Il ministro degli Esteri cinese ha ribadito, in una telefonata con l’omologo arabo, che la Cina vuole costruire un accordo di libero scambio con Riad (e il Golfo) il prima possibile, per giocare di anticipo su altri attori internazionali

Il nuovo ministro degli Esteri cinese, Qin Gang, vuole rafforzare i legami con l’Arabia Saudita e creare una zona di libero scambio tra Cina e Golfo “il prima possibile”, secondo una dichiarazione del ministero pubblicata lunedì 30 gennaio.

Qin — che è stato recentemente nominato in carica dopo la promozione tra i ranghi del Partito/Stato del suo predecessore — ha fatto la proposta di dinamizzare un dossier già in discussione da tempo durante una conversazione telefonica con il suo omologo saudita, il principe Faisal bin Farhan Al Saud. Qin ha anche aggiunto che Pechino apprezza molto il “costante e fermo sostegno dell’Arabia Saudita su questioni che coinvolgono gli interessi fondamentali della Cina”.

È una stilettata contro Washington, che da tempo ha perso un po’ i contatti con Riad. Parole che però mettono in difficoltà i sauditi, perfettamente consapevoli che nell’attuale fase della competizione strategica globale si stanno riducendo gli spazi per sostenere “gli interessi fondamentali della Cina” ed essere contemporaneamente partner primari degli Stati Uniti.

L’uso di questa retorica è parte della narrazione strategica cinese. Pechino, attualmente meno forte dal punto di vista economico di qualche anno fa, ha la necessità di mantenere al massimo il suo lustro, soprattutto agli occhi di Paesi terzi come l’Arabia Saudita. Il regno è in una fase di sviluppo storica, nella quale si segneranno cambiamenti determinanti per il futuro del Paese e della regione, mentre l’economia spinge — anche come effetto positivo degli scombussolamenti al mercato energetico prodotti dalla guerra di Putin in Ucraina.

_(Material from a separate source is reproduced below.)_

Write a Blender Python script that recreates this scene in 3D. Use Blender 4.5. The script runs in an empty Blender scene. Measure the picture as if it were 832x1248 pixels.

Qin sostiene che Pechino e Riad dovrebbero espandere ulteriormente la cooperazione in materia di economia, commercio, energia, infrastrutture, investimenti, finanza e alta tecnologia. Per farlo la Cina sfrutta anche gli spazi che si sono aperti nella relazione saudita con Washington.

Il ministro cinese, che insiste sul continuo rafforzamento del partenariato strategico Cina-Golfo, ha ravvivato nella conversazione la costruzione della zona di libero scambio Cina-Golfo perché sa che farla “il prima possibile” significa giocare di anticipo rispetto altri attori geopolitici internazionali. C’è per esempio l’Unione Europea, che ha pensato al perimetro di una nuova partnership strategica con il Golfo, ma ci sono anche Paesi come India e Giappone che sono già molto avanti nelle relazioni economico-commerciali con la regione.

Il principe Faisal ha affermato che l’Arabia Saudita considera le relazioni con la Cina come un’importante pietra miliare delle relazioni estere. Poi ha fatto un’aggiunta probabilmente concordata con Pechino: ha dichiarato che l’Arabia Saudita aderisce pienamente al principio “One China”, ossia quello che disconosce l’esistenza di Taiwan. La sottolineatura è sostanzialmente non necessaria, se si pensa che senza riconoscere quel principio, e pensarvici attorno le policy con Taipei, non è possibile avere relazioni formali con Pechino. Tuttavia ricordarlo in questo momento, in cui al destino dell’isola si lega parte del confronto globale Usa-Cina, non è banale.